▶ _Exercise instructions_: Return each entry exactly, with none missing.
────────────────
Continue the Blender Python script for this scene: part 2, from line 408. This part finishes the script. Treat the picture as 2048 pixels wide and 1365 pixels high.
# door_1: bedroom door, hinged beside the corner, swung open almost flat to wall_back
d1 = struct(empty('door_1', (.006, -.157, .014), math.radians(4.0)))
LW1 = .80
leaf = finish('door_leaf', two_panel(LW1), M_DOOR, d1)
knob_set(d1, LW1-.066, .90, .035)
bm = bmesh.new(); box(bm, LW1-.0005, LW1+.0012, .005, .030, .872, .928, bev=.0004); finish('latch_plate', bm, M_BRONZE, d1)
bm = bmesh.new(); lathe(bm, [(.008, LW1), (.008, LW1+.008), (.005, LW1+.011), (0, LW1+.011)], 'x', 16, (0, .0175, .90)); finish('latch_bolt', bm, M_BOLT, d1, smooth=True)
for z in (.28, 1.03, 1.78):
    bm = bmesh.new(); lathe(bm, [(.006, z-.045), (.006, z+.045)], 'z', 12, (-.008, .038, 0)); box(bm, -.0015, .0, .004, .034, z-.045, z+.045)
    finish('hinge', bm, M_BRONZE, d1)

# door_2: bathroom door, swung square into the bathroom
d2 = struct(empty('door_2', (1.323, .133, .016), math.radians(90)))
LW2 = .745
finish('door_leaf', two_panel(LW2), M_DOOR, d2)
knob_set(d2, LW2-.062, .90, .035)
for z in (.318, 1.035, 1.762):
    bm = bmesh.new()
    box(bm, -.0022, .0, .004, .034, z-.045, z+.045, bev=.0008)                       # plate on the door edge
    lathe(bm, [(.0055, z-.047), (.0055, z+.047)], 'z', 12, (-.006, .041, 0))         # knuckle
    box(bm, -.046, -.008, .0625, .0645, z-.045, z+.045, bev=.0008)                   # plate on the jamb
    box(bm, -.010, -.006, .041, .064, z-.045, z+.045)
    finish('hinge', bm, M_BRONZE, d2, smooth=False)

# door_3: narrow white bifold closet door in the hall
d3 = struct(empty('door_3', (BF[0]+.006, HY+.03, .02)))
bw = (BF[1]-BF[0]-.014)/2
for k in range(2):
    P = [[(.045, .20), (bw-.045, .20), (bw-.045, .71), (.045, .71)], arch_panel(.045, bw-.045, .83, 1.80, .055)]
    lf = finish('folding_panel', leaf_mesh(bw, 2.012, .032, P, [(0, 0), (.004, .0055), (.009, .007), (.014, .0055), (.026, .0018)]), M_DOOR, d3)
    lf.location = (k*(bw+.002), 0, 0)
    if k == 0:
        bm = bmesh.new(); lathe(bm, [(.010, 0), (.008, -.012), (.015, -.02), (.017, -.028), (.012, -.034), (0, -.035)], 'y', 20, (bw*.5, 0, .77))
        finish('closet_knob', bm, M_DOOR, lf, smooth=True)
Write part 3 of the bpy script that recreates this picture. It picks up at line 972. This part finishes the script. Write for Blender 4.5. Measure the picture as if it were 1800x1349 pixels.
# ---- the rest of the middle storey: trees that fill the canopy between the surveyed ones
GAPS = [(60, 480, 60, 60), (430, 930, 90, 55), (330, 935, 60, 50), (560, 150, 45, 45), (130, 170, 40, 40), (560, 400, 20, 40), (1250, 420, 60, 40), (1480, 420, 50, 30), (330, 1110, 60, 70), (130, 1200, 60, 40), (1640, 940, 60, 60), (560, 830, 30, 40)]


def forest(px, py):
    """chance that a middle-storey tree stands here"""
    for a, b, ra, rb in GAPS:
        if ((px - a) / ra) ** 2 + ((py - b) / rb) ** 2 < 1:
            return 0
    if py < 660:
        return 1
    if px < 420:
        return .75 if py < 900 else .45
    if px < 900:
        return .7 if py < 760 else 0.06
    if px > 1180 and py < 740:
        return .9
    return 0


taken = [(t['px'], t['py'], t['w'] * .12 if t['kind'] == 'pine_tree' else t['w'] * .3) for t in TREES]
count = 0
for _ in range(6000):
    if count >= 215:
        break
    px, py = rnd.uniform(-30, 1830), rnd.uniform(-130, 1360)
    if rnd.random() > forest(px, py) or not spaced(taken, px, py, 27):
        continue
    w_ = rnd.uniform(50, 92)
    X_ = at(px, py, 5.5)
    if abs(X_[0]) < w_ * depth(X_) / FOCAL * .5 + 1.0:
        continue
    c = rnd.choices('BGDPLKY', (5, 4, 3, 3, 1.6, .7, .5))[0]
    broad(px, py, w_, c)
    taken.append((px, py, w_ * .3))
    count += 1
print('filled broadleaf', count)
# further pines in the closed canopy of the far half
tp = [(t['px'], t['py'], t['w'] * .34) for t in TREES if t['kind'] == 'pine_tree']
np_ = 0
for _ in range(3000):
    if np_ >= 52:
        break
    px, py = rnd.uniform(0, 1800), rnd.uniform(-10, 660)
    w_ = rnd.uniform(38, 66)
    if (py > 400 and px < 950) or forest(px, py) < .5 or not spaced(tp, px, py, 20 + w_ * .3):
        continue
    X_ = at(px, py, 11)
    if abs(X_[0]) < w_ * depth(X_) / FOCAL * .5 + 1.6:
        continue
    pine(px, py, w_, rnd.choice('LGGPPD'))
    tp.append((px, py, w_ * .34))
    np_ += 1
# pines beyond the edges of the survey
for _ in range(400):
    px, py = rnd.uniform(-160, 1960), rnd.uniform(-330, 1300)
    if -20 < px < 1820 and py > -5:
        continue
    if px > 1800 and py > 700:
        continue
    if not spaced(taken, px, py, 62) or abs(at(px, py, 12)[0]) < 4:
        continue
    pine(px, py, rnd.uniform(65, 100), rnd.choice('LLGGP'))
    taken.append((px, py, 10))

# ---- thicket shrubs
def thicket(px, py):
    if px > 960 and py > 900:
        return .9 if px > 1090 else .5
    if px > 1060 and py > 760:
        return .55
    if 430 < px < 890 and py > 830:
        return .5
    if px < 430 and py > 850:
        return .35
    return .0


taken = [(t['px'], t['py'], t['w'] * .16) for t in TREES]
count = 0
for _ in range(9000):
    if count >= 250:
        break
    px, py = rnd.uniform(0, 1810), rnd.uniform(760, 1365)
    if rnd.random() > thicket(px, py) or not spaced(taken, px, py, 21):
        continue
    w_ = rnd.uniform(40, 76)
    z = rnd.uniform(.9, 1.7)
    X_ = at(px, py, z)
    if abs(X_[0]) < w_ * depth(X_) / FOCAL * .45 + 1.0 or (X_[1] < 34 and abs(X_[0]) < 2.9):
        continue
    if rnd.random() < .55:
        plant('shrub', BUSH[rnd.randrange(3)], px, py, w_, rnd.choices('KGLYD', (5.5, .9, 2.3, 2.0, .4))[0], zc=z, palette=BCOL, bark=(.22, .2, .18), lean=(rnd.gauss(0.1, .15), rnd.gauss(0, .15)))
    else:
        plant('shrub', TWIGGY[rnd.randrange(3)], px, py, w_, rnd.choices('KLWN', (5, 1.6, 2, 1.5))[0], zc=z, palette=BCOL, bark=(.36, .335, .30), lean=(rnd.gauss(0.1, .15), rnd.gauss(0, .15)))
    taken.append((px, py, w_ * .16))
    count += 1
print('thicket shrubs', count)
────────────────
▶ _Result below_:
Continue the Blender Python script for this scene: part 2, from line 408. This part finishes the script. Treat the picture as 2048 pixels wide and 1365 pixels high.
# door_1: bedroom door, hinged beside the corner, swung open almost flat to wall_back
d1 = struct(empty('door_1', (.006, -.157, .014), math.radians(4.0)))
LW1 = .80
leaf = finish('door_leaf', two_panel(LW1), M_DOOR, d1)
knob_set(d1, LW1-.066, .90, .035)
bm = bmesh.new(); box(bm, LW1-.0005, LW1+.0012, .005, .030, .872, .928, bev=.0004); finish('latch_plate', bm, M_BRONZE, d1)
bm = bmesh.new(); lathe(bm, [(.008, LW1), (.008, LW1+.008), (.005, LW1+.011), (0, LW1+.011)], 'x', 16, (0, .0175, .90)); finish('latch_bolt', bm, M_BOLT, d1, smooth=True)
for z in (.28, 1.03, 1.78):
    bm = bmesh.new(); lathe(bm, [(.006, z-.045), (.006, z+.045)], 'z', 12, (-.008, .038, 0)); box(bm, -.0015, .0, .004, .034, z-.045, z+.045)
    finish('hinge', bm, M_BRONZE, d1)

# door_2: bathroom door, swung square into the bathroom
d2 = struct(empty('door_2', (1.323, .133, .016), math.radians(90)))
LW2 = .745
finish('door_leaf', two_panel(LW2), M_DOOR, d2)
knob_set(d2, LW2-.062, .90, .035)
for z in (.318, 1.035, 1.762):
    bm = bmesh.new()
    box(bm, -.0022, .0, .004, .034, z-.045, z+.045, bev=.0008)                       # plate on the door edge
    lathe(bm, [(.0055, z-.047), (.0055, z+.047)], 'z', 12, (-.006, .041, 0))         # knuckle
    box(bm, -.046, -.008, .0625, .0645, z-.045, z+.045, bev=.0008)                   # plate on the jamb
    box(bm, -.010, -.006, .041, .064, z-.045, z+.045)
    finish('hinge', bm, M_BRONZE, d2, smooth=False)

# door_3: narrow white bifold closet door in the hall
d3 = struct(empty('door_3', (BF[0]+.006, HY+.03, .02)))
bw = (BF[1]-BF[0]-.014)/2
for k in range(2):
    P = [[(.045, .20), (bw-.045, .20), (bw-.045, .71), (.045, .71)], arch_panel(.045, bw-.045, .83, 1.80, .055)]
    lf = finish('folding_panel', leaf_mesh(bw, 2.012, .032, P, [(0, 0), (.004, .0055), (.009, .007), (.014, .0055), (.026, .0018)]), M_DOOR, d3)
    lf.location = (k*(bw+.002), 0, 0)
    if k == 0:
        bm = bmesh.new(); lathe(bm, [(.010, 0), (.008, -.012), (.015, -.02), (.017, -.028), (.012, -.034), (0, -.035)], 'y', 20, (bw*.5, 0, .77))
        finish('closet_knob', bm, M_DOOR, lf, smooth=True)
Write part 3 of the bpy script that recreates this picture. It picks up at line 972. This part finishes the script. Write for Blender 4.5. Measure the picture as if it were 1800x1349 pixels.
# ---- the rest of the middle storey: trees that fill the canopy between the surveyed ones
GAPS = [(60, 480, 60, 60), (430, 930, 90, 55), (330, 935, 60, 50), (560, 150, 45, 45), (130, 170, 40, 40), (560, 400, 20, 40), (1250, 420, 60, 40), (1480, 420, 50, 30), (330, 1110, 60, 70), (130, 1200, 60, 40), (1640, 940, 60, 60), (560, 830, 30, 40)]


def forest(px, py):
    """chance that a middle-storey tree stands here"""
    for a, b, ra, rb in GAPS:
        if ((px - a) / ra) ** 2 + ((py - b) / rb) ** 2 < 1:
            return 0
    if py < 660:
        return 1
    if px < 420:
        return .75 if py < 900 else .45
    if px < 900:
        return .7 if py < 760 else 0.06
    if px > 1180 and py < 740:
        return .9
    return 0


taken = [(t['px'], t['py'], t['w'] * .12 if t['kind'] == 'pine_tree' else t['w'] * .3) for t in TREES]
count = 0
for _ in range(6000):
    if count >= 215:
        break
    px, py = rnd.uniform(-30, 1830), rnd.uniform(-130, 1360)
    if rnd.random() > forest(px, py) or not spaced(taken, px, py, 27):
        continue
    w_ = rnd.uniform(50, 92)
    X_ = at(px, py, 5.5)
    if abs(X_[0]) < w_ * depth(X_) / FOCAL * .5 + 1.0:
        continue
    c = rnd.choices('BGDPLKY', (5, 4, 3, 3, 1.6, .7, .5))[0]
    broad(px, py, w_, c)
    taken.append((px, py, w_ * .3))
    count += 1
print('filled broadleaf', count)
# further pines in the closed canopy of the far half
tp = [(t['px'], t['py'], t['w'] * .34) for t in TREES if t['kind'] == 'pine_tree']
np_ = 0
for _ in range(3000):
    if np_ >= 52:
        break
    px, py = rnd.uniform(0, 1800), rnd.uniform(-10, 660)
    w_ = rnd.uniform(38, 66)
    if (py > 400 and px < 950) or forest(px, py) < .5 or not spaced(tp, px, py, 20 + w_ * .3):
        continue
    X_ = at(px, py, 11)
    if abs(X_[0]) < w_ * depth(X_) / FOCAL * .5 + 1.6:
        continue
    pine(px, py, w_, rnd.choice('LGGPPD'))
    tp.append((px, py, w_ * .34))
    np_ += 1
# pines beyond the edges of the survey
for _ in range(400):
    px, py = rnd.uniform(-160, 1960), rnd.uniform(-330, 1300)
    if -20 < px < 1820 and py > -5:
        continue
    if px > 1800 and py > 700:
        continue
    if not spaced(taken, px, py, 62) or abs(at(px, py, 12)[0]) < 4:
        continue
    pine(px, py, rnd.uniform(65, 100), rnd.choice('LLGGP'))
    taken.append((px, py, 10))

# ---- thicket shrubs
def thicket(px, py):
    if px > 960 and py > 900:
        return .9 if px > 1090 else .5
    if px > 1060 and py > 760:
        return .55
    if 430 < px < 890 and py > 830:
        return .5
    if px < 430 and py > 850:
        return .35
    return .0


taken = [(t['px'], t['py'], t['w'] * .16) for t in TREES]
count = 0
for _ in range(9000):
    if count >= 250:
        break
    px, py = rnd.uniform(0, 1810), rnd.uniform(760, 1365)
    if rnd.random() > thicket(px, py) or not spaced(taken, px, py, 21):
        continue
    w_ = rnd.uniform(40, 76)
    z = rnd.uniform(.9, 1.7)
    X_ = at(px, py, z)
    if abs(X_[0]) < w_ * depth(X_) / FOCAL * .45 + 1.0 or (X_[1] < 34 and abs(X_[0]) < 2.9):
        continue
    if rnd.random() < .55:
        plant('shrub', BUSH[rnd.randrange(3)], px, py, w_, rnd.choices('KGLYD', (5.5, .9, 2.3, 2.0, .4))[0], zc=z, palette=BCOL, bark=(.22, .2, .18), lean=(rnd.gauss(0.1, .15), rnd.gauss(0, .15)))
    else:
        plant('shrub', TWIGGY[rnd.randrange(3)], px, py, w_, rnd.choices('KLWN', (5, 1.6, 2, 1.5))[0], zc=z, palette=BCOL, bark=(.36, .335, .30), lean=(rnd.gauss(0.1, .15), rnd.gauss(0, .15)))
    taken.append((px, py, w_ * .16))
    count += 1
print('thicket shrubs', count)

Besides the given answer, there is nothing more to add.